Ce poème se distingue par une conception ingénieuse où l'objet (la cigale) devient le véhicule des émotions. La pureté de la cigale s’unit naturellement à l’intégrité du poète, atteignant une parfaite symbiose artistique entre le monde extérieur et l’âme humaine. Les allusions historiques, comme « le bonnet du prisonnier » ou « le chant des cheveux blancs », sont employées avec justesse, enrichissant la profondeur philosophique du texte.

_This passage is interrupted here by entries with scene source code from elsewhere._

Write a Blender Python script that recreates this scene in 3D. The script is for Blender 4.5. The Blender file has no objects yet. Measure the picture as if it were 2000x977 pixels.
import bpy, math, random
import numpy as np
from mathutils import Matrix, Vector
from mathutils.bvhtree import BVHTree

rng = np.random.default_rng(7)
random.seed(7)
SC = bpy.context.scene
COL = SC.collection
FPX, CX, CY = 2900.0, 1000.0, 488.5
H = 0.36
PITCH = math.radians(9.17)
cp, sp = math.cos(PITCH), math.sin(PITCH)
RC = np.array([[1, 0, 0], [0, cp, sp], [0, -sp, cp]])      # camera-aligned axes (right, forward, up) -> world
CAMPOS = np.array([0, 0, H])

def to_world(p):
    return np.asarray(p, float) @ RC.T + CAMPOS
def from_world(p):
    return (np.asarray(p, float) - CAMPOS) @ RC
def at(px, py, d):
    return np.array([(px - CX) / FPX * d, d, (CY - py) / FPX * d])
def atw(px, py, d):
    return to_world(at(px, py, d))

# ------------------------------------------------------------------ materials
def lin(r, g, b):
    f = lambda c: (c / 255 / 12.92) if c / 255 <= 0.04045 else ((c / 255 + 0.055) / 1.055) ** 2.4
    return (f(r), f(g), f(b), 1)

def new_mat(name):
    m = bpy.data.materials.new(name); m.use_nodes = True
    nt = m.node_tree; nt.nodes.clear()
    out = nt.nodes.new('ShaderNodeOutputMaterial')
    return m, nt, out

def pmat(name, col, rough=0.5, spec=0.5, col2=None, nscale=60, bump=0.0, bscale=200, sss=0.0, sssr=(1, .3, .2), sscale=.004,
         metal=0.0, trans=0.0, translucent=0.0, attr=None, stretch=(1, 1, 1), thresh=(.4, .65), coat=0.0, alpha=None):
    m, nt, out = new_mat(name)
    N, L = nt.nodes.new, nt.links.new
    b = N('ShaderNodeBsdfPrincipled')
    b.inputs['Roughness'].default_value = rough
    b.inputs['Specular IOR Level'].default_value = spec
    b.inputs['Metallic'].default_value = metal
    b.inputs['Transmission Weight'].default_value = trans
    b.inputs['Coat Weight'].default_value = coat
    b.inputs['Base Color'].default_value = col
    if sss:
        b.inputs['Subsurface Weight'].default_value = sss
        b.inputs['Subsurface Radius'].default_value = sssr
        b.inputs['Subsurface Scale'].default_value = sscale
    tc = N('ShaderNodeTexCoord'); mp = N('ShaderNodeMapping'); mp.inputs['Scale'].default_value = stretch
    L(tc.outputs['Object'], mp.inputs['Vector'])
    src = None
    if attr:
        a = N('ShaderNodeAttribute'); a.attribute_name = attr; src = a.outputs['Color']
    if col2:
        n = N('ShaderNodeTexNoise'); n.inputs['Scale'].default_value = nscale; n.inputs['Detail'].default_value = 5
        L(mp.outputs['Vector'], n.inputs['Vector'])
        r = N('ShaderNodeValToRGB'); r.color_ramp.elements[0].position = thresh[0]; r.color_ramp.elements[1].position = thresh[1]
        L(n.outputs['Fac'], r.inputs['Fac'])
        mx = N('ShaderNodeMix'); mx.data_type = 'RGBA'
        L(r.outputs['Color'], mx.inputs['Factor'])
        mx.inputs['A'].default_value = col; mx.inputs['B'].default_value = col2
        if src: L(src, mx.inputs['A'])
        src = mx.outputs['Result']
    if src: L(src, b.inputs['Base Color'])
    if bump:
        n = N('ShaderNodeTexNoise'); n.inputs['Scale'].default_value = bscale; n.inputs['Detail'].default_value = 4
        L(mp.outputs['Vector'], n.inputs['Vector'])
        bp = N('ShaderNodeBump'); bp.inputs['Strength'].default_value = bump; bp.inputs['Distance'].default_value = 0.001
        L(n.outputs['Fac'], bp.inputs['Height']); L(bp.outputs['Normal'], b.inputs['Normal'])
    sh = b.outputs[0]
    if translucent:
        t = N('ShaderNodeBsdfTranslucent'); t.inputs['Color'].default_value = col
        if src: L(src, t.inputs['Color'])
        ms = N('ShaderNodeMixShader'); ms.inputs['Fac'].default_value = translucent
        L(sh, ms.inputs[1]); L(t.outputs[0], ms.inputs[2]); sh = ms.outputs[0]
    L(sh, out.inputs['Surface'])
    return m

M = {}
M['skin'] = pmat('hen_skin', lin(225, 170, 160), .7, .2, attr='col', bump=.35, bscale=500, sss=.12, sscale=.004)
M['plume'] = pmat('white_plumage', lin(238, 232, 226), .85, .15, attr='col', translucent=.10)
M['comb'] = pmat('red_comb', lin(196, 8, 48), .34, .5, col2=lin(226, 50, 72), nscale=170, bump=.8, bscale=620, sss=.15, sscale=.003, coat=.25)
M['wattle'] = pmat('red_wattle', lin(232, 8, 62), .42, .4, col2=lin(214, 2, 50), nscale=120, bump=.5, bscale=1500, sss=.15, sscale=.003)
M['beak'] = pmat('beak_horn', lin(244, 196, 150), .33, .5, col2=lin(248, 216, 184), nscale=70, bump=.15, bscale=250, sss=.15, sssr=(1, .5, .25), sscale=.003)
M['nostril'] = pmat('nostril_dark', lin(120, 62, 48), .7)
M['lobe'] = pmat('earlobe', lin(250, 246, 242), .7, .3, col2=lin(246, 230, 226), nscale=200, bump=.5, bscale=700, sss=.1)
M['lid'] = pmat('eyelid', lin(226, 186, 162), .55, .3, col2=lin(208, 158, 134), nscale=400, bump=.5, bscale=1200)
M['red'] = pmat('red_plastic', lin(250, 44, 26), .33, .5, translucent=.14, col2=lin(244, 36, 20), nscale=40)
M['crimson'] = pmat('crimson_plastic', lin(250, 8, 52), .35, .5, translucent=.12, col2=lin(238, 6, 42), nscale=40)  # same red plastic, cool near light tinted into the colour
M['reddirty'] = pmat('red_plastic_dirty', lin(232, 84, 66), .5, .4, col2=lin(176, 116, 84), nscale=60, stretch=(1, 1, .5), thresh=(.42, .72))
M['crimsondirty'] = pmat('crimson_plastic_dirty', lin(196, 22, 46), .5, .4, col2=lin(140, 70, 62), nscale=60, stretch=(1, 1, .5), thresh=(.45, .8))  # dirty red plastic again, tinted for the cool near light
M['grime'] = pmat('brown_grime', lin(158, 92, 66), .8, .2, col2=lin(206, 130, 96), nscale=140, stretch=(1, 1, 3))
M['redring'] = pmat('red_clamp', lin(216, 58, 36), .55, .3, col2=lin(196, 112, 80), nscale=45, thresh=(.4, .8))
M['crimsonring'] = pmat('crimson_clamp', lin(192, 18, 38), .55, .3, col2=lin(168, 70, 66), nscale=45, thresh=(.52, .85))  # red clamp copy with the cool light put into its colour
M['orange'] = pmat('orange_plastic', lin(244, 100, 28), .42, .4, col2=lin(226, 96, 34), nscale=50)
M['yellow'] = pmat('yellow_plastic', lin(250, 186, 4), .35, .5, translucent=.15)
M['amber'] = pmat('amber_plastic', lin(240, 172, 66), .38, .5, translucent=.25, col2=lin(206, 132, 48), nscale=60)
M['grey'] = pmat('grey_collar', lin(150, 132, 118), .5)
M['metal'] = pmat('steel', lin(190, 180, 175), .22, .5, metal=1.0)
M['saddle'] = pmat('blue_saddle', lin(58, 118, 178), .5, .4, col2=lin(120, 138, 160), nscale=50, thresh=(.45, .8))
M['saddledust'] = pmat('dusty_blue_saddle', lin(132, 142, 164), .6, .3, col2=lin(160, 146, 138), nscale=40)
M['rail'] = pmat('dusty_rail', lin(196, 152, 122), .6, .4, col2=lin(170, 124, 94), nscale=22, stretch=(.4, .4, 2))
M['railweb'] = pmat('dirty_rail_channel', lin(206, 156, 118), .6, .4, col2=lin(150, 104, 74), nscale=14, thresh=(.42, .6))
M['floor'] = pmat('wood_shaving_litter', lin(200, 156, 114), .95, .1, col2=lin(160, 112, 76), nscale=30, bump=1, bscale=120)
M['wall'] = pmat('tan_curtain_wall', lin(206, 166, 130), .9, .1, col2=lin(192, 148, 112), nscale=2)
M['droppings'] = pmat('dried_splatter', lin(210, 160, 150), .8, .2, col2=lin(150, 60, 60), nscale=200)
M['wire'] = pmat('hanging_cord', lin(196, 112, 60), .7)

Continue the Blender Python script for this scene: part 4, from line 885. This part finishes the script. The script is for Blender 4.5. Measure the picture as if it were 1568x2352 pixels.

Le langage est concis, les parallèles rigoureux, et l’émotion se déploie avec une progression maîtrisée, témoignant du génie de Luo Binwang, l’un des « Quatre Grands de l’aube des Tang ».

Éclairages

Ce poème nous enseigne que l’adversité doit renforcer, non briser, notre intégrité et nos convictions. En s’identifiant à la cigale, le poète démontre que ni les épreuves ni les calomnies ne peuvent corrompre une âme noble. L’œuvre interroge aussi notre capacité à rester fidèles à la justice face à l’iniquité et aux incompréhensions. Aussi petite soit-elle, la cigale ne cesse de chanter ; aussi accablé soit-il, l’homme peut préserver sa dignité. Une leçon intemporelle sur la résilience de l’esprit humain.

Traducteur de poésie

Xu Yuanchong

À propos du poète

Luo Binwang (骆宾王), vers 640 - 684 après J.-C., était originaire de Yiwu, dans la province du Zhejiang, et savait écrire des poèmes dès l'âge de sept ans. Il fut l'un des « quatre héros du début de la dynastie Tang », aux côtés de Wang Bo et d'autres poètes et écrivains. Il était célèbre pour ses poèmes, qui étaient des chansons et des vers à sept caractères, avec beaucoup de mots de chagrin et de colère.